Man Who Burgled Steve Jobs’ House Gets 7 Years

35-year-old Kariem McFarlin, the guy who entered the late Steve Jobs’ Palo Alto home and stole thousands of dollars worth of Apple products and other items last year, is going to spend at least ...
Man Who Burgled Steve Jobs’ House Gets 7 Years
Written by Josh Wolford
  • 35-year-old Kariem McFarlin, the guy who entered the late Steve Jobs’ Palo Alto home and stole thousands of dollars worth of Apple products and other items last year, is going to spend at least a few years in the slammer.

    A Judge has just sentenced McFarlin to 7 years in a California state penitentiary.

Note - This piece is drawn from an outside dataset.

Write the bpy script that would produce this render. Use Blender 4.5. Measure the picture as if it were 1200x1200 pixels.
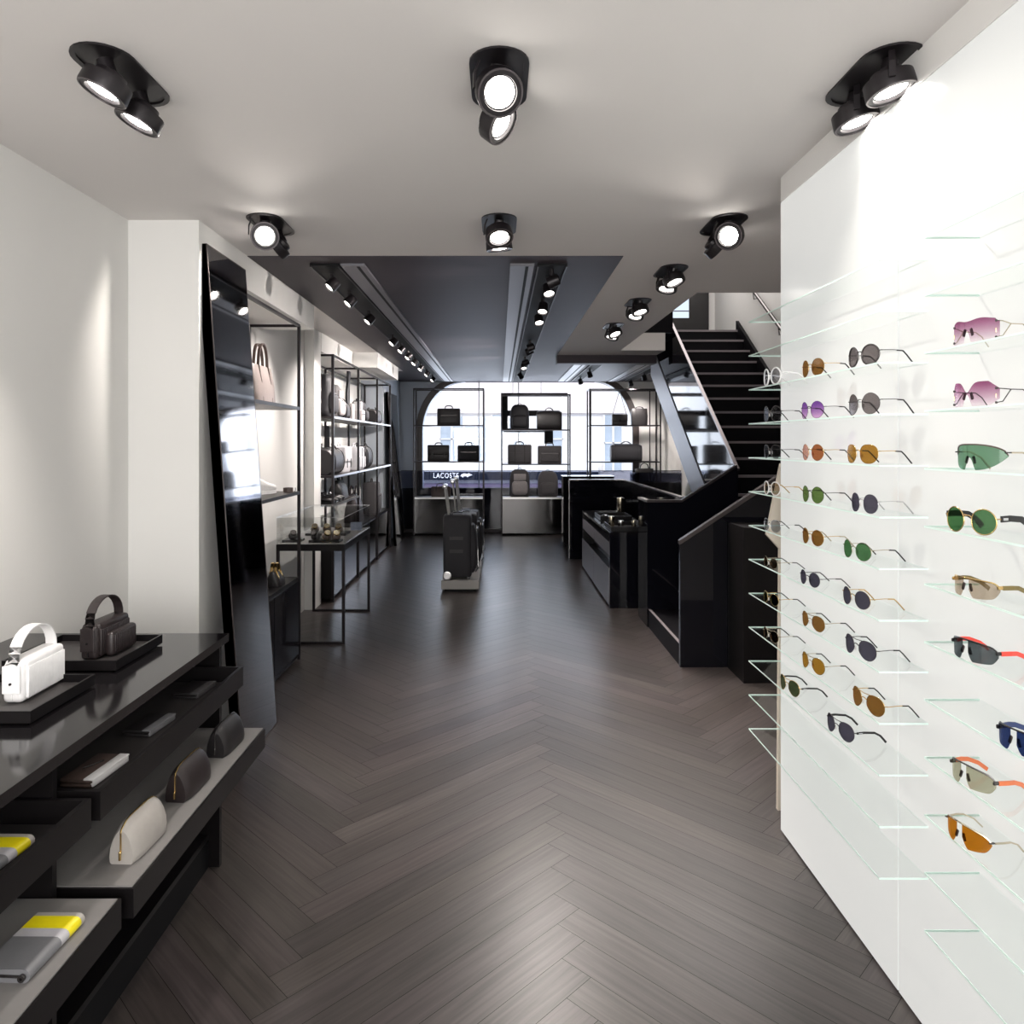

    McFarlin was arrested back in August of 2012, and couple of weeks after he broke into the late Apple co-founder’s home and stole more than $60,000 worth of Apple products and personal items. It was later revealed that McFarlin took 2 iMacs, 3 iPads, 3 iPods, an Apple TV box, and some of Jobs’ wife’s jewelry.

    It doesn’t appear that the robber singled out Steve Jobs’ home because it belonged to Steve Jobs. Jobs’ home wasn’t the only home that McFarlin had burgled recently. Upon admitting to the Jobs job, he also admitted to hitting multiples homes in the San Francisco Bay area and stealing hundreds of thousands of dollars worth of items.

    McFarlin was captured a few weeks after the burglaries with the help of Apple and an area tech-crime unit. MacWorld UK has the story:

    [McFarlin] was arrested in August last year by officers from the Rapid Enforcement Allied Computer Team, a Silicon Valley-based high-tech crime unit formed by local, state and federal law enforcement agencies.

    REACT officers found McFarlin with help from Apple security, which tracked where the stolen devices were being used by matching their serial numbers with connections to Apple iTunes servers. The IP address in use matched a line in McFarlin’s apartment in nearby Alameda that was also being used by an Apple device registered to a member of his family, according to a police report.

    And thus a reminder for criminals on why tech theft is such a risky proposition.